While at the NFL Combine, however, Jackson refused to workout at any other position than QB. 

"I have a lot of fun seeing what they come up with and what they're going to come up with next," Jackson said. "We'll see where it goes. You have to use your good players."

The Ravens are already viewing Jackson as one of those 'good players.' 

"Once he gets out of the pocket, it's like watching a young Michael Vick," LB C.J. Mosley said after minicamp practice. "It's amazing to watch. When you're defending him, you just have to act like you're tagging off -- you don't want to be on the highlight reel."

Harbaugh has alluded to the fact that the rookie will be active on game days, just exactly how they get the most out of him is what's in play.

"There's a lot of considerations that go into that," Harbaugh said of using two QBs at the once. "Everybody has an opinion. I've read a few.
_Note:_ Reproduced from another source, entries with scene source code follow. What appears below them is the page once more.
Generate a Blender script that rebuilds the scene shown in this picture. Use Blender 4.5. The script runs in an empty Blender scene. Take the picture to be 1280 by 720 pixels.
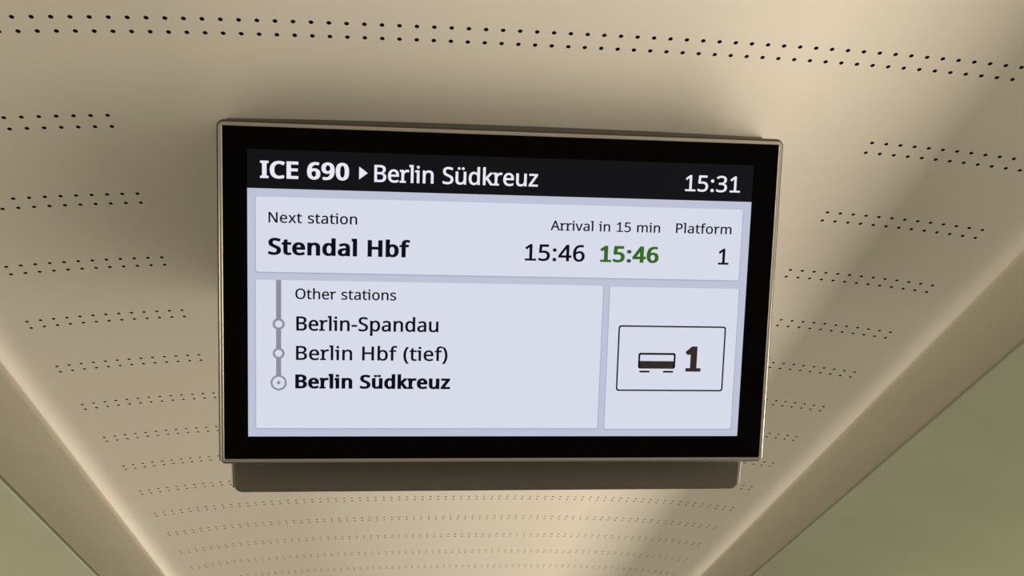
import bpy, json, math
from mathutils import Matrix, Vector

# ------------------------------------------------------------------ camera, light, exposure
scene = bpy.context.scene
COL = scene.collection
EYE = 1.62                                   # camera height above the floor of the car

cam_data = bpy.data.cameras.new('camera')
cam_data.sensor_width = 36.0
cam_data.lens = 1153.09 * 36.0 / 1280.0
cam_data.clip_start = 0.02
cam = bpy.data.objects.new('camera', cam_data)
COL.objects.link(cam)
_r = Vector((0.99368591, -0.10262359, -0.04535105))
_d = Vector((0.01691706, 0.53662747, -0.84364967))
_f = Vector((0.11091497, 0.83755558, 0.53497524))
_m = Matrix((_r, -_d, -_f)).transposed().to_4x4()
_m.translation = (0, 0, EYE)
cam.matrix_world = _m
scene.camera = cam

scene.view_settings.view_transform = 'Standard'
scene.view_settings.look = 'None'
scene.view_settings.exposure = 0.0
scene.view_settings.gamma = 1.0
scene.view_settings.use_curve_mapping = False

world = bpy.data.worlds.new('car_interior_light')
scene.world = world
world.use_nodes = True
_bg = world.node_tree.nodes['Background']
_bg.inputs['Color'].default_value = (1.0, 0.805, 0.635, 1)
_bg.inputs['Strength'].default_value = 0.225

def area(name, loc, aim, sx, sy, power, color):
    l = bpy.data.lights.new(name, 'AREA')
    l.shape = 'RECTANGLE'; l.size = sx; l.size_y = sy
    l.energy = power; l.color = color
    o = bpy.data.objects.new(name, l)
    COL.objects.link(o)
    o.location = (loc[0], loc[1], loc[2] + EYE)
    dirv = Vector((aim[0] - loc[0], aim[1] - loc[1], aim[2] - loc[2]))
    z = -dirv.normalized(); x = Vector((0, 1, 0)); x = (x - z * x.dot(z)).normalized(); y = z.cross(x)
    mm = Matrix((x, y, z)).transposed().to_4x4(); mm.translation = o.location
    o.matrix_world = mm
    return o

# light strip under the right luggage rack, along the car, and added fills
WARM = (1.0, 0.855, 0.675)
area('light_strip_right', (1.40, 0.9, 0.085), (0.0, 0.9, 0.62), 7.0, 0.05, 62.0, WARM)
area('fill_strip_left', (-1.20, 0.9, 0.15), (0.3, 0.9, 0.55), 7.0, 0.08, 30.0, WARM)  # added fill to brighten the right half of the ceiling
area('fill_behind_camera', (0.1, -2.5, -0.15), (0.1, 0.5, 0.35), 1.0, 0.4, 9.0, WARM)  # unseen fill, added to lighten the ceiling in front of the monitor

# ------------------------------------------------------------------ helpers
def link_mesh(name, verts, faces, mats, parent=None, mat_idx=None, smooth=None):
    me = bpy.data.meshes.new(name)
    me.from_pydata([tuple(v) for v in verts], [], faces)
    for m in (mats if isinstance(mats, (list, tuple)) else [mats]):
        me.materials.append(m)
    if mat_idx: me.polygons.foreach_set('material_index', mat_idx)
    if smooth: me.polygons.foreach_set('use_smooth', smooth)
    me.update()
    o = bpy.data.objects.new(name, me)
    COL.objects.link(o)
    if parent: o.parent = parent
    return o

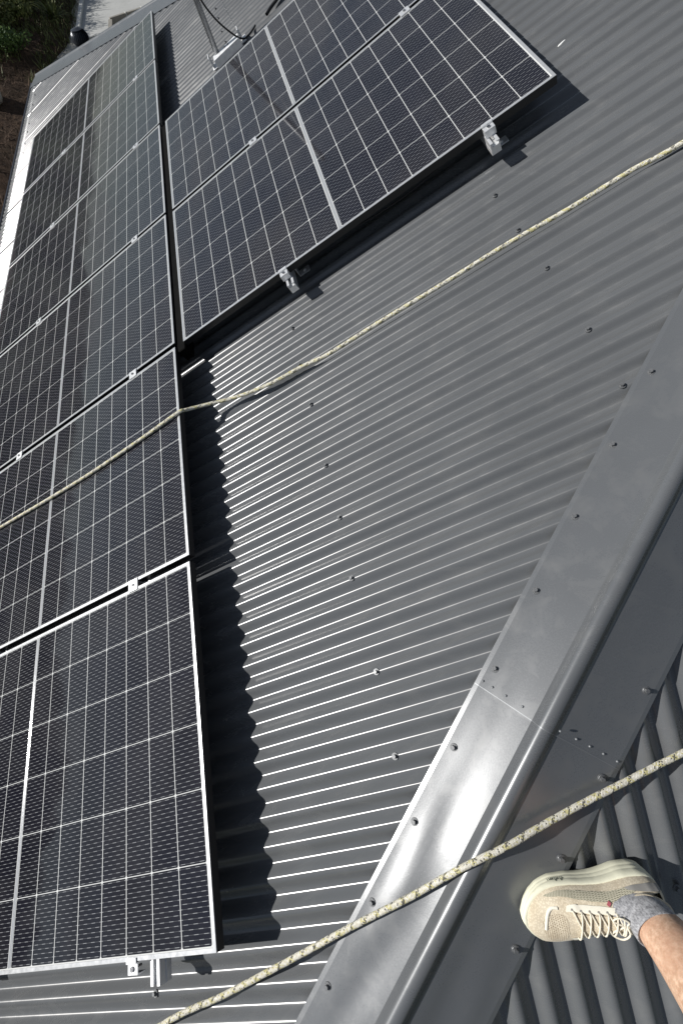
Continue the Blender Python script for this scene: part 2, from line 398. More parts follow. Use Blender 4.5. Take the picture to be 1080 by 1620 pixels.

You want to find a way to get the most out of all your guys."

While Flacco isn't the fasted QB in the league, he has shown glimpses of running ability in the past. Figuring out how to utilize Flacco when Jackson is under center is where things will get interesting.

Interesting - as long as it works - is what Ravens fans have been searching for over the last several seasons. 

"Joe has to be able to do other things if [Jackson is] throwing the ball," Harbaugh said. "It gets the creative juices flowing for our offensive coaches, and they've worked hard on that."